Virtual reality has long been the dream of tech-fanatics ever since appearing on Star Trek and in the works of William Gibson. Previous attempts to bring the technology to mass market, specifically in the gaming space, have been fraught with issues, such as adoption barriers and the price of components. However, the spread of mobile devices has made high-definition screens and other components much cheaper, which has resolved many of the problems.

Indeed the technology presents boundless possibilities. Being able to “teleport” into lecture halls around the globe to learn from the best minds in their field; beaming into a concert hours away with your friends as virtual VIPs; fighting hordes of zombies with just your rusty shovel or logging onto a car manufacturers website to check out their latest model while taking your dream test drive. All are virtual frontiers to conquer.

Despite this, some think that integrating Facebook with virtual reality might be a step too far. The immersive social experience Zuckerberg envisions is one that has been in the VR discussion for the last 30 years. VR, often a solitary experience, literally requires users to strap a device onto your head, cutting off all sensory inputs from the outside world. Industry experts point toward Second Life, the virtual world that received a large amount of hype in the early 2000s, as a cautionary tale. The idea of using this platform to sell virtual goods and services, while seeming to be a certainty in the future, remains far off. And there is still an even larger problem: if the company does succeed in fusing social interactions into VR, interactions that Zuckerberg likens to “virtual teleporting,” people still may be uncomfortable with using the device at all.

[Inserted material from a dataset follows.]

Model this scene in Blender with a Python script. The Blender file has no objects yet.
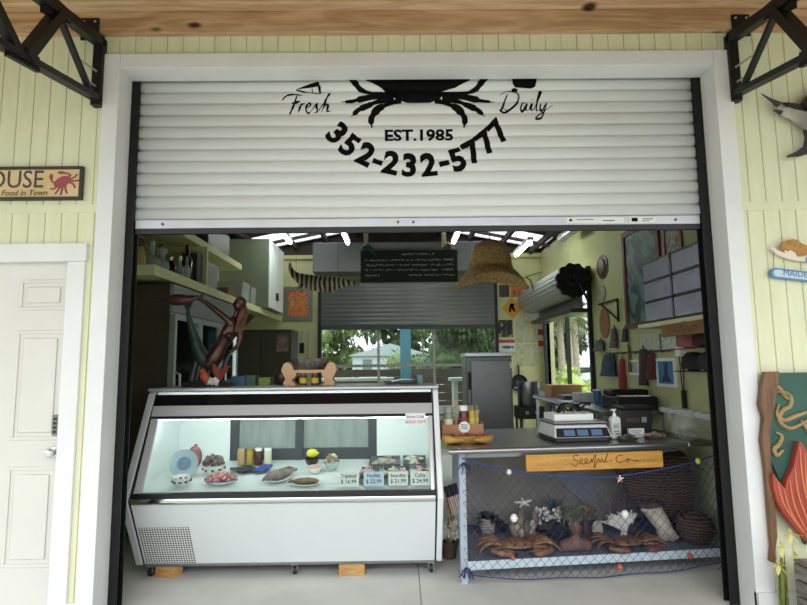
import bpy, bmesh, math, random
from mathutils import Vector, Matrix, Euler, noise
R_ = math.radians
PI = math.pi
rnd = random.Random(7)
scn = bpy.context.scene
col = scn.collection

# ---------------------------------------------------------------- camera, sky, exposure
cam_d = bpy.data.cameras.new('camera')
cam = bpy.data.objects.new('camera', cam_d); col.objects.link(cam)
CAM = Vector((-.12, -3.3, 1.47))
pitch, roll, yaw = R_(6.48), R_(.64), R_(.5)
fw = Vector((math.sin(yaw)*math.cos(pitch), math.cos(yaw)*math.cos(pitch), math.sin(pitch)))
rt = Vector((math.cos(yaw), -math.sin(yaw), 0)); up = rt.cross(fw)
RT = math.cos(roll)*rt - math.sin(roll)*up
UP = math.sin(roll)*rt + math.cos(roll)*up
cam.matrix_world = Matrix(((RT.x, UP.x, -fw.x, CAM.x), (RT.y, UP.y, -fw.y, CAM.y), (RT.z, UP.z, -fw.z, CAM.z), (0, 0, 0, 1)))
cam_d.sensor_width = 36; cam_d.lens = 36*541.4/807; cam_d.clip_start = .02; cam_d.clip_end = 300
scn.camera = cam

def at(px, py, Y):
    d = fw + RT*((px-403.5)/541.4) - UP*((py-302.5)/541.4)
    return CAM + d*((Y-CAM.y)/d.y)
def atx(px, py, X):
    d = fw + RT*((px-403.5)/541.4) - UP*((py-302.5)/541.4)
    return CAM + d*((X-CAM.x)/d.x)
def atz(px, py, Z):
    d = fw + RT*((px-403.5)/541.4) - UP*((py-302.5)/541.4)
    return CAM + d*((Z-CAM.z)/d.z)

w = bpy.data.worlds.new('sky'); scn.world = w; w.use_nodes = True
nt = w.node_tree; bg = nt.nodes['Background']
tc = nt.nodes.new('ShaderNodeTexCoord'); sx = nt.nodes.new('ShaderNodeSeparateXYZ'); cr = nt.nodes.new('ShaderNodeValToRGB')
nt.links.new(tc.outputs['Generated'], sx.inputs[0]); nt.links.new(sx.outputs['Z'], cr.inputs[0]); nt.links.new(cr.outputs[0], bg.inputs[0])
cr.color_ramp.elements[0].position = .0; cr.color_ramp.elements[0].color = (.80, .86, .90, 1)
cr.color_ramp.elements[1].position = .6; cr.color_ramp.elements[1].color = (.92, .97, 1.0, 1)
bg.inputs[1].default_value = 1.2
vs = scn.view_settings
scn.display_settings.display_device = 'sRGB'
vs.view_transform = 'Standard'; vs.look = 'None'; vs.gamma = 1; vs.use_curve_mapping = False
vs.exposure = 1.1
sun_d = bpy.data.lights.new('sun', 'SUN'); sun_d.energy = .5; sun_d.angle = R_(60); sun_d.color = (1, .98, .94)
sun = bpy.data.objects.new('sun', sun_d); col.objects.link(sun); sun.rotation_euler = (R_(48), 0, R_(-6)); sun.location = (0, -8, 9)
try:
    scn.cycles.use_denoising = True
    scn.cycles.max_bounces = 8; scn.cycles.transparent_max_bounces = 24
    scn.cycles.caustics_reflective = False; scn.cycles.caustics_refractive = False
    scn.cycles.sample_clamp_indirect = 4
except Exception:
    pass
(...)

There is foreignness and uncertainty in using a device made of monitors, circuits and screens as replacements for our own sensory hardware. How much will children of the future use this device? Will they begin to forgo their real-world experiences for virtual ones? What are the ethics of advertising in this space? Will it resemble, like this Verge article suggested, corporate-sponsored digital worlds offering incredible adventures all the for price of a little product placement?

Regardless of the debate surrounding VR, it is a tantalizing space for the human imagination. It could very well be the next huge technology interface and, like mobile, could be utilized by developers from all industries.

The question is — Which company will conquer it first?